Robert Clouse Williamson (Mel Novak, Tales of Frankenstein, Eternal Code) is about to open his latest beach resort. Unfortunately, bodies, or rather pieces of bodies, have begun washing up on the beaches of Los Angeles.

For some reason, the police first suspect a serial killer, but we know better. Not that that’s going to make Williamson cancel his grand opening. Can Dr. Brinkman (Brinke Stevens, Xenophobia, Cold Blooded Killers), her assistant Doctor Elaine Ripley (Vida Ghaffari, Ebola Rex Versus Murder Hornets) and Dr. Juke Westwind (Thom Michael Mulligan, Emulator, Sweet Taste of Souls) find a way to prevent the LA beaches from becoming an all you can eat buffet?
I’ve had good things to say about some of Ferguson’s more recent films but the best thing I can say about Apex Predators is he’s come a long way since he made it. And even that’s not saying much because, honestly, this barely qualifies as a movie. Most of Apex Predators consists of almost random sequences of characters going to the beach to die strung together by what seems like endless amounts of underwater stock footage and what looks like someone’s vacation videos of LA’s beaches and waterfront.
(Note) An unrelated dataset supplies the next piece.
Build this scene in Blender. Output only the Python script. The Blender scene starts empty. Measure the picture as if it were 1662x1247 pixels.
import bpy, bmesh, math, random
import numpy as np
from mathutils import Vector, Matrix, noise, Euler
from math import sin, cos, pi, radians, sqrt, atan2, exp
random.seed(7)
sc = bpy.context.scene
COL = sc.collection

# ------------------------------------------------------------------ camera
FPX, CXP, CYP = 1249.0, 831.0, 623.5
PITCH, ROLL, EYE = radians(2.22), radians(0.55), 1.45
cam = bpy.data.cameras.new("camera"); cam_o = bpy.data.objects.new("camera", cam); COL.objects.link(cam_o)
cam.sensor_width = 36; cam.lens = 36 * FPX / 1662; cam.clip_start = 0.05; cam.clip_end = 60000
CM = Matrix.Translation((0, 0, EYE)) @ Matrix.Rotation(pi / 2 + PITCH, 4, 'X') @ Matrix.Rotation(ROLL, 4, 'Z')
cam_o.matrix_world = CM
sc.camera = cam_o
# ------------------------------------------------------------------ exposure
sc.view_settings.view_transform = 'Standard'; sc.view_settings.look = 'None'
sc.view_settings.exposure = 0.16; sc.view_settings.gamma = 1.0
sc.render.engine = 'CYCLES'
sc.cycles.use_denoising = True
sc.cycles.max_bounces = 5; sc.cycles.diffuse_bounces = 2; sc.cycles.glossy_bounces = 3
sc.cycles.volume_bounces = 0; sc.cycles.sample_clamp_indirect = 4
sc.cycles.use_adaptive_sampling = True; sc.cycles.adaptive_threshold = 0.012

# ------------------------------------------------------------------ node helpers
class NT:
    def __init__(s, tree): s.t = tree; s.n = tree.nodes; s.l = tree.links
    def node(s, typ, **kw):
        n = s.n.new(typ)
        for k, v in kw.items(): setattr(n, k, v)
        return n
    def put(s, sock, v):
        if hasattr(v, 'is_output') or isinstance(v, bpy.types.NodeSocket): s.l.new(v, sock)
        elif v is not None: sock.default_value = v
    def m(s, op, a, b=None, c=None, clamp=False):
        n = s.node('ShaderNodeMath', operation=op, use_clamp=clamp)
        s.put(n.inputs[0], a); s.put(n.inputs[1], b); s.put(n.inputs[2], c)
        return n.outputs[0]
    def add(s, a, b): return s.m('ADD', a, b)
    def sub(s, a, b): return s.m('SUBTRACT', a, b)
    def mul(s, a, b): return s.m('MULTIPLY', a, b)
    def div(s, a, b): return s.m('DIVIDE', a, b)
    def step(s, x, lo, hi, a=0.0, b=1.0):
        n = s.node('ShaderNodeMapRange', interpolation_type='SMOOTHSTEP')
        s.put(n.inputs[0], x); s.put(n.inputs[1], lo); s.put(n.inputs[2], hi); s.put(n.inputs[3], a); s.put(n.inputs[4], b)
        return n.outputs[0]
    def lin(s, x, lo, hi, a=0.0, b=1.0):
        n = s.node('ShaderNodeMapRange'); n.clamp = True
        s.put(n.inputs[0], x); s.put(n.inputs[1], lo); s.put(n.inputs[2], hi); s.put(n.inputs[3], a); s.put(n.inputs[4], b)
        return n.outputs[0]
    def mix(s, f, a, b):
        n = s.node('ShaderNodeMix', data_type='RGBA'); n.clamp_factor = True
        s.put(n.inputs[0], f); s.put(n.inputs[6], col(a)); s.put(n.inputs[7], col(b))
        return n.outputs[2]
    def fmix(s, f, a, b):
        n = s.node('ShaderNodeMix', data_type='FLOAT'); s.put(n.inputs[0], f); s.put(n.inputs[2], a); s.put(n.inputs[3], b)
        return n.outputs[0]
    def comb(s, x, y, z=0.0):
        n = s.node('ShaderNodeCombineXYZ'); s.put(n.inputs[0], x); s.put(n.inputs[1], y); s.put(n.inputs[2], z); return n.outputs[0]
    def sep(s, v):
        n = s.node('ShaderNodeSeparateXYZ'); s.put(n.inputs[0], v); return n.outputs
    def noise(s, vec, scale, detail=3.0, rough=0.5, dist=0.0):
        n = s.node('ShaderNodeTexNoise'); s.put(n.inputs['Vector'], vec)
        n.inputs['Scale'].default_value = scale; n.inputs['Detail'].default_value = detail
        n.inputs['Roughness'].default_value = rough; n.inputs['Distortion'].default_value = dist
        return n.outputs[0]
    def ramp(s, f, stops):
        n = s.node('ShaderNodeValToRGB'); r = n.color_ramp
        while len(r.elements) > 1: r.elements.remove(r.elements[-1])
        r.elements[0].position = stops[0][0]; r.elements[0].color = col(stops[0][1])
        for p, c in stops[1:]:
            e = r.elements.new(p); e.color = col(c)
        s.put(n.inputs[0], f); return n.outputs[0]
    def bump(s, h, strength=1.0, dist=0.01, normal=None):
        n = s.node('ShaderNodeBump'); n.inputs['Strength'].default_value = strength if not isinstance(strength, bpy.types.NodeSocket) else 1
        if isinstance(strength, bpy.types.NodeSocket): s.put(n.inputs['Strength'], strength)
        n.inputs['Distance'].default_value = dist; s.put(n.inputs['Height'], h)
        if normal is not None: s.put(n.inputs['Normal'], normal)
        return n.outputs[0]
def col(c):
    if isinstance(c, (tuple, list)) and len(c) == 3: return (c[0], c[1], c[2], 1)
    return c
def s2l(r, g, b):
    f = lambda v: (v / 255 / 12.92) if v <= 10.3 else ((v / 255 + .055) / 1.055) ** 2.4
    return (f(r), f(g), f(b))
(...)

We do get to see several familiar faces besides the ones I mentioned, such as Dawna Lee Heising (Bad President, Canaan Land), Maria Olsen (The Crumbs, I Spit on Your Grave: Deja Vu) and Mike Ferguson (Phobias, Triassic Hunt). But I’m fairly sure their combined screen time doesn’t add up to ten minutes.
Even worse there are no on-screen shark attacks in Apex Predator. A shark attack film with no shark attacks, sounds really exciting, eh? Victims just vanish under the water, or the camera cuts away and they’re gone when it returns. No blood, no struggles, rarely even a fin in the water. There’s working around a low budget and then there’s not even trying.
Apex Predators is available on streaming platforms and on DVD from Wild Eye Releasing.